Graves bu iki kitapta ilginç bir figür olan İmparator Claudius’un hayatını ve iktidara gelişini çok yetkin ve sürükleyici bir dille anlatıyor.
Claudius gerçekten ilginç bir karakter. Aslında imparatorluğu hedeflemeyen ya da belki hedeflemiyor gibi görünen, çekingen, peltek konuşan biraz da insanların dalga geçtiği bir tip. Şansı Caligula gibi tarihin en dengesiz, sorunlu ve zalim karakterinden sonra insanların bir kurtarıcı ararken belki de tesadüfen ona rastlamalarında. Neyse daha çok spoiler vermeyeyim, ama bu iki kitabı şiddetle önerdiğimi söyleyerek bitireyim.

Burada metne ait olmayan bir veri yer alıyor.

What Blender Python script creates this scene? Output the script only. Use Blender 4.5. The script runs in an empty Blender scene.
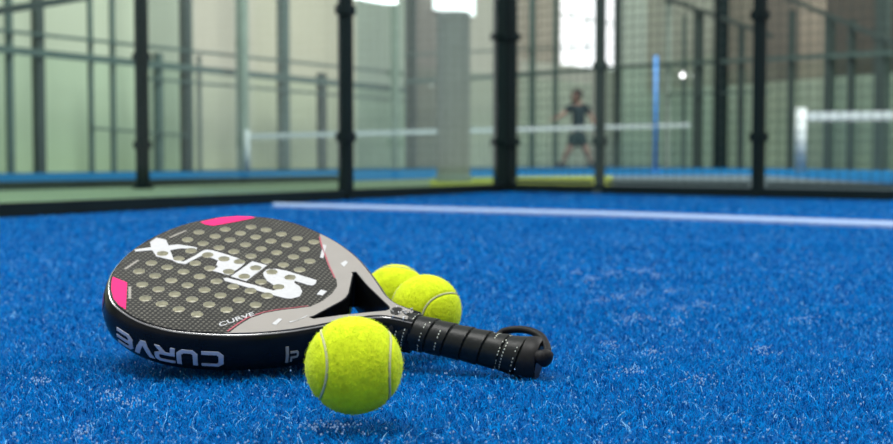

Yeni kitaplar okudukça buraya eklemeye devam ediyorum…
Geçenlerde okuduğum Madeline Miller’in “Ben, Kirke”si mitolojiyi çok farklı bir biçimde anlatan harika bir öykü. Kirke Homeros’un Troya savaşı kahramanlarından Odysseus’un yaklaşık 10 yıl süren, savaş sonrası yurdu İthaka’ya dönme macerasını anlattığı Odysseia kitabının bir karakteri. Issız bir adada tek başına yaşamaya mahkum edilen Kirke Odysseia’da kısıtlı bir biçimde tanıtılır. Miller’in bu kitabı o karakteri alıp Odysseia’da görünmesinin öncesi ve sonrasıyla harika bir kurgu örüyor. Tanrılar alemini, Olimposlularla Titanların çekişmesini, Minotauros’u, Skylla’yı müthiş bir roman kurgusu içerisinde birbirine bağlıyor.
Şiddetle tavsiye… Tabi belki öncesinde Ilyada ve Odysseia’yı okursanız biraz daha fazla keyif alabilirsiniz Ben, Kirke’den, söylemiş olayım.
https://www.hurriyet.com.tr/kitap-sanat/neden-hep-kadindir-magdur-olan-41446743
Bu arada tabii ki bütün romanlar bunlar değil, bunlar elimin altındakiler. İleride başkalarına da rastladıkça ekleyeceğim.